Data lines:

--------------------------------------------------

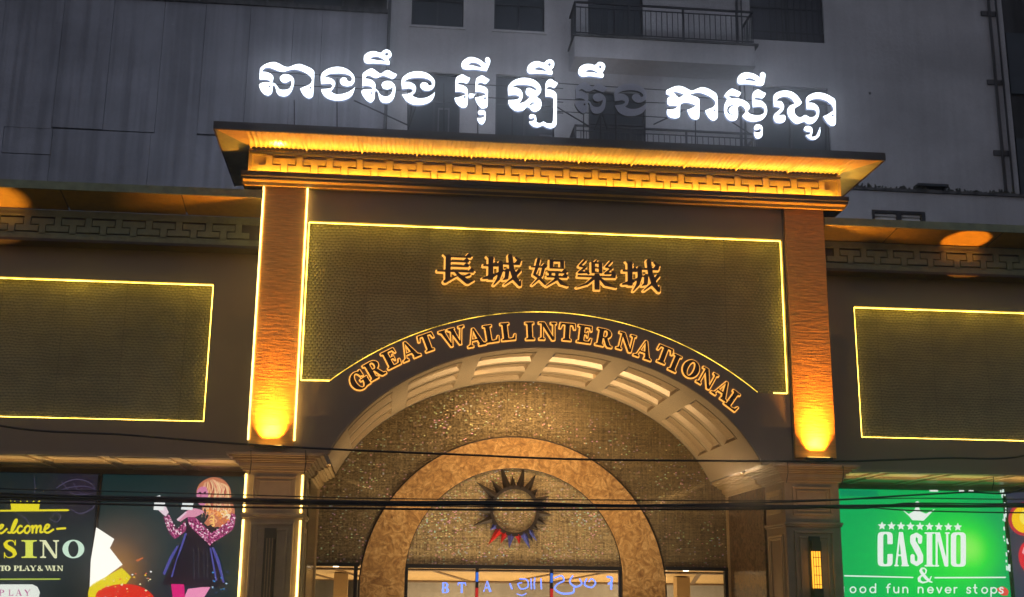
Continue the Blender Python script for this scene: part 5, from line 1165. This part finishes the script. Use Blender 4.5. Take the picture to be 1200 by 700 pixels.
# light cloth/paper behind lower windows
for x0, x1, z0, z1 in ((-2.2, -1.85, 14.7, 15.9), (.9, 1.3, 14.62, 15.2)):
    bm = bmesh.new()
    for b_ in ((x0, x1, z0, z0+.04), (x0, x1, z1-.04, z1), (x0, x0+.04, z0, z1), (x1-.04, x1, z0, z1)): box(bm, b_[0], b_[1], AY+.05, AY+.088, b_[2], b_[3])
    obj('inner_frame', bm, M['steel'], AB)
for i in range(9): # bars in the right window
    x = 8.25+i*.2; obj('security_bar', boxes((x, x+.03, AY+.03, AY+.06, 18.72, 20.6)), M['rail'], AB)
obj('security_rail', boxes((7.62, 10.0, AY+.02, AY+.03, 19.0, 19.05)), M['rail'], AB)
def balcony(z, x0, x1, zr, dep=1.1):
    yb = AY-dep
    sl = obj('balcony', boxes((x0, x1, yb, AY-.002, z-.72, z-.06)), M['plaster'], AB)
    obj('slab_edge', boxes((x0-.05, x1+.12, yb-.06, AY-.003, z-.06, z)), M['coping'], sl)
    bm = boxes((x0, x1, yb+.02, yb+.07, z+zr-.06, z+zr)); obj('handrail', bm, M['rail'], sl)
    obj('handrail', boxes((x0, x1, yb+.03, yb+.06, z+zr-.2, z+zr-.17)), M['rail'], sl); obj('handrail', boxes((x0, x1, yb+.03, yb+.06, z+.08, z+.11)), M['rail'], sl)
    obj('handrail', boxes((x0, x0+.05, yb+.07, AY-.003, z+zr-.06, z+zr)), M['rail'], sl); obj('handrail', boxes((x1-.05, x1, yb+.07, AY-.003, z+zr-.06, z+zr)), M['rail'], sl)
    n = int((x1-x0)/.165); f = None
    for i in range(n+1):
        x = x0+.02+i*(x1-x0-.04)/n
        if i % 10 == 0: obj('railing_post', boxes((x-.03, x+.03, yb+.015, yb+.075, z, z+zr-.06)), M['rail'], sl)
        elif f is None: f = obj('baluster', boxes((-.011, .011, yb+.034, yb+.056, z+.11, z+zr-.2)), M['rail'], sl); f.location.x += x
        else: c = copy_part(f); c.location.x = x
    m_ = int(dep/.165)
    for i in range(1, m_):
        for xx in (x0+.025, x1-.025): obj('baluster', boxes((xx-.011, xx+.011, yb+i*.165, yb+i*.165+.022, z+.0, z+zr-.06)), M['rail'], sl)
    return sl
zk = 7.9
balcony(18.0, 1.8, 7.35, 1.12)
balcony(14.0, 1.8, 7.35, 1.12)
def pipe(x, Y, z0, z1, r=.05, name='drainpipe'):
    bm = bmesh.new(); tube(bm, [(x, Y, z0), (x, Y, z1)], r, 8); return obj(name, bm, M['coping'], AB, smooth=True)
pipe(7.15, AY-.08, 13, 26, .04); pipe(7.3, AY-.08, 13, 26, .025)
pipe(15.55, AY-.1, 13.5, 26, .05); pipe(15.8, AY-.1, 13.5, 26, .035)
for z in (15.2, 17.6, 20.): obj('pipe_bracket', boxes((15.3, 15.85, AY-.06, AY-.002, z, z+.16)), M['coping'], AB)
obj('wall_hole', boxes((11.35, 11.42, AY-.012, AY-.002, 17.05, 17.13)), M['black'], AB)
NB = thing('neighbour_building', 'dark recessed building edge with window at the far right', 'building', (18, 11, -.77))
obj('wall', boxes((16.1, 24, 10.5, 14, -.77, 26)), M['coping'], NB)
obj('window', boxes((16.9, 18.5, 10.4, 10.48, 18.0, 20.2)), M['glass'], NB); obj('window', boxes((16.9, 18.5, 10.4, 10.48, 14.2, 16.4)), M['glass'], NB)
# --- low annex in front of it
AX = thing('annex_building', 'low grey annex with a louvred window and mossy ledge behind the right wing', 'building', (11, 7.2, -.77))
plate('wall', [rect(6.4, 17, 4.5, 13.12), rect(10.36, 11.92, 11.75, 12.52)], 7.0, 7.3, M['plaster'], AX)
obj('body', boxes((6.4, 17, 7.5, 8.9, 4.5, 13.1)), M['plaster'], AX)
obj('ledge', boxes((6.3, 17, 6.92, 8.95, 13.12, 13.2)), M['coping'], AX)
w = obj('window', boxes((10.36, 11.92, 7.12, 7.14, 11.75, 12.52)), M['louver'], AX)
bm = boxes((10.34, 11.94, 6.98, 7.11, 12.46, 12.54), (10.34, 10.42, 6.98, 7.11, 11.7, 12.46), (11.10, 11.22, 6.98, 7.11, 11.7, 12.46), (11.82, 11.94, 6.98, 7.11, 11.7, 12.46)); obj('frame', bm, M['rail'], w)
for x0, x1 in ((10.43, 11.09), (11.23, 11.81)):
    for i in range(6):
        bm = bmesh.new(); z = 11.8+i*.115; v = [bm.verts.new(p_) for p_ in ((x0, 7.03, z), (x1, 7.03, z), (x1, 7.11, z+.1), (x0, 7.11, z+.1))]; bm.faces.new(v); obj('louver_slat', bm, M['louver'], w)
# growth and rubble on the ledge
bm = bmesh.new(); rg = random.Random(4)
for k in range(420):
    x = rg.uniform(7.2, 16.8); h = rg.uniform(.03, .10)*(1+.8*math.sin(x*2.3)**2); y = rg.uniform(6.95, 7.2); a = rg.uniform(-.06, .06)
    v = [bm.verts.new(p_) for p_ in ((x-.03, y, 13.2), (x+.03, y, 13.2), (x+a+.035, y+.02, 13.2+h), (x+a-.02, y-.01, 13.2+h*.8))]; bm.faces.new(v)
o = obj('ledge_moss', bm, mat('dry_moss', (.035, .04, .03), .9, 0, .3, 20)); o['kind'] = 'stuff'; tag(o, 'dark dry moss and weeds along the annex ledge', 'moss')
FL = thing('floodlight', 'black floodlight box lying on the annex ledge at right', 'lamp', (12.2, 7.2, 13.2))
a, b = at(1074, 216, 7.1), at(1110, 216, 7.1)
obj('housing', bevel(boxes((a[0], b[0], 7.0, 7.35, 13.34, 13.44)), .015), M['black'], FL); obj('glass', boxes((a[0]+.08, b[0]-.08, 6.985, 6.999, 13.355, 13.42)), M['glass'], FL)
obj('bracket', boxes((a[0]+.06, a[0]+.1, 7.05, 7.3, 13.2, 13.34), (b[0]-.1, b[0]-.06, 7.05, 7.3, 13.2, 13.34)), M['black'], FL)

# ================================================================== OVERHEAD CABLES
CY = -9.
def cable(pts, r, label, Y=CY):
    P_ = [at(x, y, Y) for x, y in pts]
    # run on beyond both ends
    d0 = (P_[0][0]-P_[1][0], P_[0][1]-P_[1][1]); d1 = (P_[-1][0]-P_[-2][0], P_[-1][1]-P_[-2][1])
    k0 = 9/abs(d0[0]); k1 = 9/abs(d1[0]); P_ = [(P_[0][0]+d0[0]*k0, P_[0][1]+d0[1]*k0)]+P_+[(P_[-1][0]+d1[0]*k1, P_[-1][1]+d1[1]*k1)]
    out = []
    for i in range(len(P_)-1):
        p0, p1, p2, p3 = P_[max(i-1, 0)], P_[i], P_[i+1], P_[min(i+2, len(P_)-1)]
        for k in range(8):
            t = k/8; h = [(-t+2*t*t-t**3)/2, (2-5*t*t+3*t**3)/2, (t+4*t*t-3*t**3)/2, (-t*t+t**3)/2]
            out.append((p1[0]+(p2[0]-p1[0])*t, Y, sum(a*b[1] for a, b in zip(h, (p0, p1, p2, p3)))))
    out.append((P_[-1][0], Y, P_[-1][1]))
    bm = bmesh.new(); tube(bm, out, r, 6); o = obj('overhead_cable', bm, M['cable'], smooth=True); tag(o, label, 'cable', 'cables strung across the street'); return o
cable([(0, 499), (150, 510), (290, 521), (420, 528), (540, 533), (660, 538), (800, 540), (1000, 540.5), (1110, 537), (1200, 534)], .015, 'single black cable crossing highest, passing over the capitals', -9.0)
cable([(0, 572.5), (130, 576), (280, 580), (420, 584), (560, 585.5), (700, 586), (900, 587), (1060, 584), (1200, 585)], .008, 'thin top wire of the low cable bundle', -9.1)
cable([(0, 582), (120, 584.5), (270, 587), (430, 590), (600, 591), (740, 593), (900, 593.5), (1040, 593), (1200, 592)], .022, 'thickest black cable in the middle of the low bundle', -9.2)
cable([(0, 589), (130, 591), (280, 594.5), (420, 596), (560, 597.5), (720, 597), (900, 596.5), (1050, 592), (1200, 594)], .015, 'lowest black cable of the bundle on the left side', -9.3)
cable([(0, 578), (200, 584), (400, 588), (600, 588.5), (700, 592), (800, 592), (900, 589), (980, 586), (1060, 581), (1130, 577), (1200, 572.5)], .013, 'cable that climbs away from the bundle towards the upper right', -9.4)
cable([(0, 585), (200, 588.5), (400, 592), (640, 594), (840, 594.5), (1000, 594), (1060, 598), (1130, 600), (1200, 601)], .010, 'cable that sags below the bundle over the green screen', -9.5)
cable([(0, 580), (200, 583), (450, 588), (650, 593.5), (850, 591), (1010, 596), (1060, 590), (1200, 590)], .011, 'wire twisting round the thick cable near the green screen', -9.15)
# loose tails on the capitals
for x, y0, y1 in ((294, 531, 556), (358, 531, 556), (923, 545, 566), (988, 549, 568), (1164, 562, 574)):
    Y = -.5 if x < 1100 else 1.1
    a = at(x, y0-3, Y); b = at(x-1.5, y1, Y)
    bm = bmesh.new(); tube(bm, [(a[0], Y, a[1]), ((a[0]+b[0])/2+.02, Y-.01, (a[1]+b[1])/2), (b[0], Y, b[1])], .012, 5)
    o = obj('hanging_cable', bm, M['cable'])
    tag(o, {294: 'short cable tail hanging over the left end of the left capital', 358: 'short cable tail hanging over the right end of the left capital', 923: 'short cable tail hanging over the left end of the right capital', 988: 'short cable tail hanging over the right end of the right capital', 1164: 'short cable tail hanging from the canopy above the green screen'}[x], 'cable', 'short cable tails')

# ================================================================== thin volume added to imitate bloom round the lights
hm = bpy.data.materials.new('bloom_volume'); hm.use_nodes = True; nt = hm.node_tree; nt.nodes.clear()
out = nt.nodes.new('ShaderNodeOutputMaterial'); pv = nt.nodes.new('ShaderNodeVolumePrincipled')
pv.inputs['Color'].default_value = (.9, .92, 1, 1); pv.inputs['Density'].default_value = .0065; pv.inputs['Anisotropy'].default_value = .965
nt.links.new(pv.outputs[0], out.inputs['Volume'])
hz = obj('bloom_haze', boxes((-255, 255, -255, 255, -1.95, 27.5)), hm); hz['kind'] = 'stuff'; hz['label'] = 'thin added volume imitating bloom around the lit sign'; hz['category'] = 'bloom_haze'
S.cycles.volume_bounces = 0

--------------------------------------------------

Problem description: How many lines in the listing above contain "from"? Answer with the number alone.

Answer: 3